• **Dataset extract**:

● ● ● ● ● ● ●

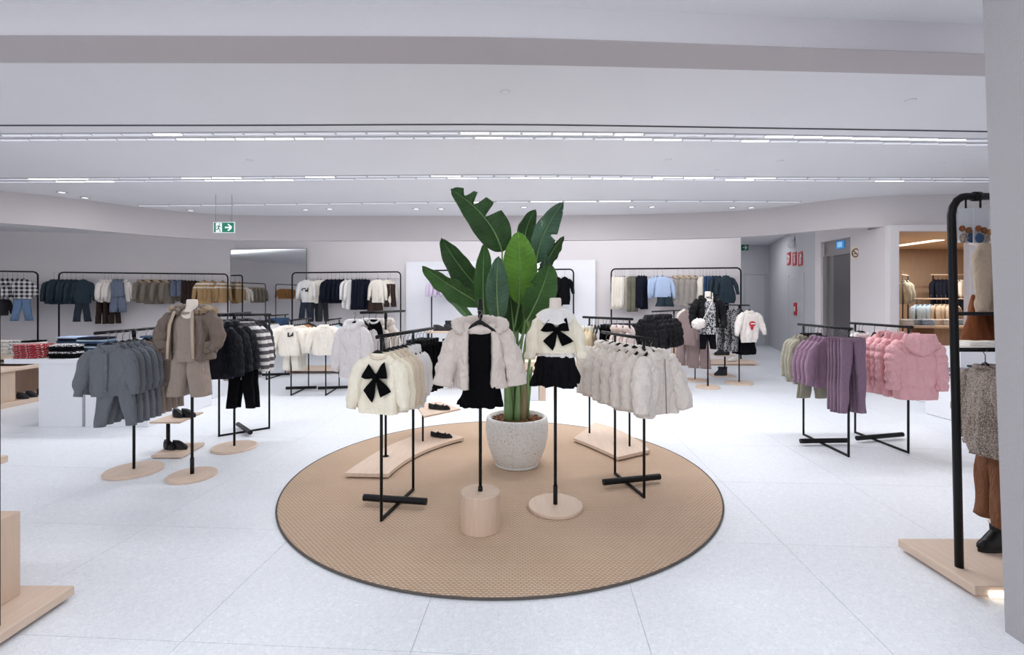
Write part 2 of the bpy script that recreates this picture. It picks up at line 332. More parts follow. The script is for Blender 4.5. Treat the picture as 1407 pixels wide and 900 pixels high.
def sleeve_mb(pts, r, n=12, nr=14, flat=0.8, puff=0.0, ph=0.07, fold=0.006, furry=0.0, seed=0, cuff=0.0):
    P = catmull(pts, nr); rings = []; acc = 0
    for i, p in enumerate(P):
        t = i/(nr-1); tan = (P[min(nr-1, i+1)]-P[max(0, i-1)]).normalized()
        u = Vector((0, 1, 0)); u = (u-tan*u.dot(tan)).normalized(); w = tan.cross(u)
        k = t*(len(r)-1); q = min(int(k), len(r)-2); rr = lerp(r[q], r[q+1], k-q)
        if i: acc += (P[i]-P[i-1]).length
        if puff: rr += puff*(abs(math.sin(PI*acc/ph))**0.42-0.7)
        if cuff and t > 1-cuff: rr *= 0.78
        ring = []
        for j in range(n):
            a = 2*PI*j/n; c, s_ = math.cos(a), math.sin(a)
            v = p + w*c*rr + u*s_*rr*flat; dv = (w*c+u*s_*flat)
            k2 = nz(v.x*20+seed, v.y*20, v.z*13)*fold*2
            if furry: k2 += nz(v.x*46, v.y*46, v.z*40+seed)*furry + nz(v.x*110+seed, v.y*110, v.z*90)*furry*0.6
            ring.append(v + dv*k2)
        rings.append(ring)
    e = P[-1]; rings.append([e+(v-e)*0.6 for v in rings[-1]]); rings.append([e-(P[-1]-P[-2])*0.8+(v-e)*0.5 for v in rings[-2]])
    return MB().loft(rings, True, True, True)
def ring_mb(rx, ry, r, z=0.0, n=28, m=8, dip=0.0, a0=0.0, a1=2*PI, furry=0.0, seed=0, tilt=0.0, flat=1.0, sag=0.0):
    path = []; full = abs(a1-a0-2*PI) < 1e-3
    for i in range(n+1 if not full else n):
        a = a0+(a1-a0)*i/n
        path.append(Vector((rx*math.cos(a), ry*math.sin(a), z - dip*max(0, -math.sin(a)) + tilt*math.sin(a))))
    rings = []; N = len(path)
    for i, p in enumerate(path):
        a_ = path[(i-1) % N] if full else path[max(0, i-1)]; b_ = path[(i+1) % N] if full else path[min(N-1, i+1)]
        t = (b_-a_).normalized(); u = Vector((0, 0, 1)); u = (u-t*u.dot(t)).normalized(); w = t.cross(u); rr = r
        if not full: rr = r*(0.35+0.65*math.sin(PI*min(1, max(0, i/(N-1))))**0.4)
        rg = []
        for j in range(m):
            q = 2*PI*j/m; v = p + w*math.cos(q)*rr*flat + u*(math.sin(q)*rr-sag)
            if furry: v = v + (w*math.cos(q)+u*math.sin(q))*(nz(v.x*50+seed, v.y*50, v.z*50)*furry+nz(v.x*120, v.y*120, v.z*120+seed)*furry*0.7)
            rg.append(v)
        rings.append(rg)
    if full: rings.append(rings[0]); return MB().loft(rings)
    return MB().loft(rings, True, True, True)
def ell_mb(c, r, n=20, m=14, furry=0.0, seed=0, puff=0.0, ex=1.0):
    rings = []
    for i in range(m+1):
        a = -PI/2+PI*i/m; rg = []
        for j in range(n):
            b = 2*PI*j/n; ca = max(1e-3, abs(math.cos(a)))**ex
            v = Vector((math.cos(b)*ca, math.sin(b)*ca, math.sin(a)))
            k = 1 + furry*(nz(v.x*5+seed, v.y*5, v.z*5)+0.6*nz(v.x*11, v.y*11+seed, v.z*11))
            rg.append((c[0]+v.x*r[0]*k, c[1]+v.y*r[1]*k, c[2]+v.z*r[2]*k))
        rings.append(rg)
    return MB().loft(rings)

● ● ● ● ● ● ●

• **Written request**: Give back the whole listing as it stands, minus its pictures.

• **Finished exercise**:
Write part 2 of the bpy script that recreates this picture. It picks up at line 332. More parts follow. The script is for Blender 4.5. Treat the picture as 1407 pixels wide and 900 pixels high.
def sleeve_mb(pts, r, n=12, nr=14, flat=0.8, puff=0.0, ph=0.07, fold=0.006, furry=0.0, seed=0, cuff=0.0):
    P = catmull(pts, nr); rings = []; acc = 0
    for i, p in enumerate(P):
        t = i/(nr-1); tan = (P[min(nr-1, i+1)]-P[max(0, i-1)]).normalized()
        u = Vector((0, 1, 0)); u = (u-tan*u.dot(tan)).normalized(); w = tan.cross(u)
        k = t*(len(r)-1); q = min(int(k), len(r)-2); rr = lerp(r[q], r[q+1], k-q)
        if i: acc += (P[i]-P[i-1]).length
        if puff: rr += puff*(abs(math.sin(PI*acc/ph))**0.42-0.7)
        if cuff and t > 1-cuff: rr *= 0.78
        ring = []
        for j in range(n):
            a = 2*PI*j/n; c, s_ = math.cos(a), math.sin(a)
            v = p + w*c*rr + u*s_*rr*flat; dv = (w*c+u*s_*flat)
            k2 = nz(v.x*20+seed, v.y*20, v.z*13)*fold*2
            if furry: k2 += nz(v.x*46, v.y*46, v.z*40+seed)*furry + nz(v.x*110+seed, v.y*110, v.z*90)*furry*0.6
            ring.append(v + dv*k2)
        rings.append(ring)
    e = P[-1]; rings.append([e+(v-e)*0.6 for v in rings[-1]]); rings.append([e-(P[-1]-P[-2])*0.8+(v-e)*0.5 for v in rings[-2]])
    return MB().loft(rings, True, True, True)
def ring_mb(rx, ry, r, z=0.0, n=28, m=8, dip=0.0, a0=0.0, a1=2*PI, furry=0.0, seed=0, tilt=0.0, flat=1.0, sag=0.0):
    path = []; full = abs(a1-a0-2*PI) < 1e-3
    for i in range(n+1 if not full else n):
        a = a0+(a1-a0)*i/n
        path.append(Vector((rx*math.cos(a), ry*math.sin(a), z - dip*max(0, -math.sin(a)) + tilt*math.sin(a))))
    rings = []; N = len(path)
    for i, p in enumerate(path):
        a_ = path[(i-1) % N] if full else path[max(0, i-1)]; b_ = path[(i+1) % N] if full else path[min(N-1, i+1)]
        t = (b_-a_).normalized(); u = Vector((0, 0, 1)); u = (u-t*u.dot(t)).normalized(); w = t.cross(u); rr = r
        if not full: rr = r*(0.35+0.65*math.sin(PI*min(1, max(0, i/(N-1))))**0.4)
        rg = []
        for j in range(m):
            q = 2*PI*j/m; v = p + w*math.cos(q)*rr*flat + u*(math.sin(q)*rr-sag)
            if furry: v = v + (w*math.cos(q)+u*math.sin(q))*(nz(v.x*50+seed, v.y*50, v.z*50)*furry+nz(v.x*120, v.y*120, v.z*120+seed)*furry*0.7)
            rg.append(v)
        rings.append(rg)
    if full: rings.append(rings[0]); return MB().loft(rings)
    return MB().loft(rings, True, True, True)
def ell_mb(c, r, n=20, m=14, furry=0.0, seed=0, puff=0.0, ex=1.0):
    rings = []
    for i in range(m+1):
        a = -PI/2+PI*i/m; rg = []
        for j in range(n):
            b = 2*PI*j/n; ca = max(1e-3, abs(math.cos(a)))**ex
            v = Vector((math.cos(b)*ca, math.sin(b)*ca, math.sin(a)))
            k = 1 + furry*(nz(v.x*5+seed, v.y*5, v.z*5)+0.6*nz(v.x*11, v.y*11+seed, v.z*11))
            rg.append((c[0]+v.x*r[0]*k, c[1]+v.y*r[1]*k, c[2]+v.z*r[2]*k))
        rings.append(rg)
    return MB().loft(rings)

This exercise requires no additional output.